Where the Selfie Becomes a Statement
The Portal has rapidly become a popular attraction for visitors to BGC, particularly those who frequent Bonifacio High Street. Its draw cuts across demographics. Students drag friends to the screen to dance with strangers in Poland. Families pause during Sunday shopping to watch the snow fall in Ireland. Solo travelers, phone in hand, record themselves waving at Philadelphians who wave back. Each interaction is free, unmediated, and available 24 hours a day—no ticket, no queue, no closing time.
This accessibility is precisely what distinguishes the Portal from other tourist attractions in the metro. It does not require a museum admission fee or a curated tour. It sits in the open, part of the pedestrian experience of BGC, which Metro News Central described as "a real-time window connecting Taguig to cities across Europe and the United States, enabling people to interact and share experiences 24/7". The installation also features the ability for users to exchange messages or communicate through gestures, adding a layer of interactive depth beyond passive viewing.
Taguig's Tourism Portfolio Gains a Tech Dimension
The Portal's arrival strengthens a tourism portfolio that Taguig has been assembling with increasing focus. The city already hosts Meeting of Styles Philippines, an international mural festival that draws over 100 artists to TLC Park each April.
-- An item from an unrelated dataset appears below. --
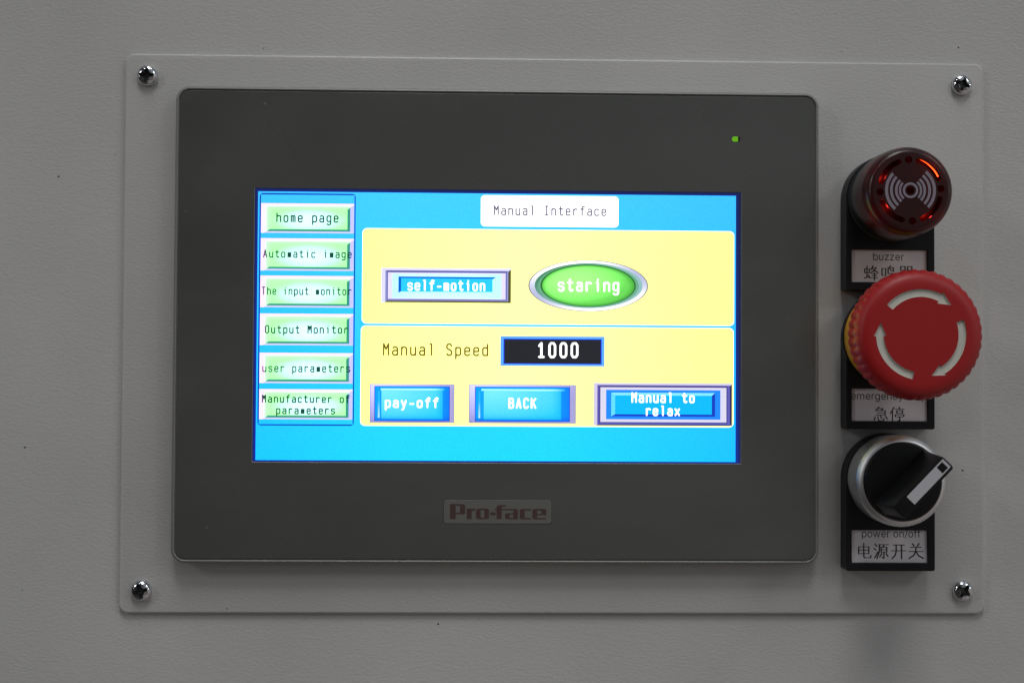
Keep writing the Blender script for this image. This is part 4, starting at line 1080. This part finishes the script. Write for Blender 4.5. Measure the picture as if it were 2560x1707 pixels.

The Canon Photomarathon returned to the BGC Amphitheater in April 2026 after a seven-year hiatus, bringing 1,200 participants into the district for a day of creative competition. Smith & Wollensky, the 49-year-old New York steakhouse, chose BGC for its first Southeast Asian location. These are not random events but pieces of a deliberate strategy to give visitors reasons to stay in Taguig rather than pass through it.
The Portal adds a technological dimension to this cultural calendar. It is, by design, Instagrammable in a way that few public art installations manage. The circular frame of the screen, the real-time glimpse of a distant city, and the possibility of a stranger on the other side noticing you—these elements combine into a distinctly 21st-century travel experience, one that generates the kind of peer-to-peer marketing that traditional advertising cannot replicate. The Manila Times called the Portal's entry into the Philippines "the very first Portal in the Philippines and the sixth in the world, following existing locations such as the United States, the United Kingdom and Lithuania, where it all started".
A Neighborhood Built for Discovery
The Portal sits on 5th Avenue at Bonifacio High Street, a location chosen for its existing foot traffic, pedestrian-friendly design, and proximity to BGC's wider ecosystem of retail, dining, and public art. The installation is supported by a consortium of partners including Excell Contractors and Developers, Euroasia Marble & Granite, Globe at Home, and UnionBank, among others, reflecting a public-private collaboration that has come to define BGC's approach to placemaking. For the visitor, the practical takeaway is simple: the Portal is embedded in a stretch of BGC that already rewards wandering, and its presence makes that wandering feel more purposeful.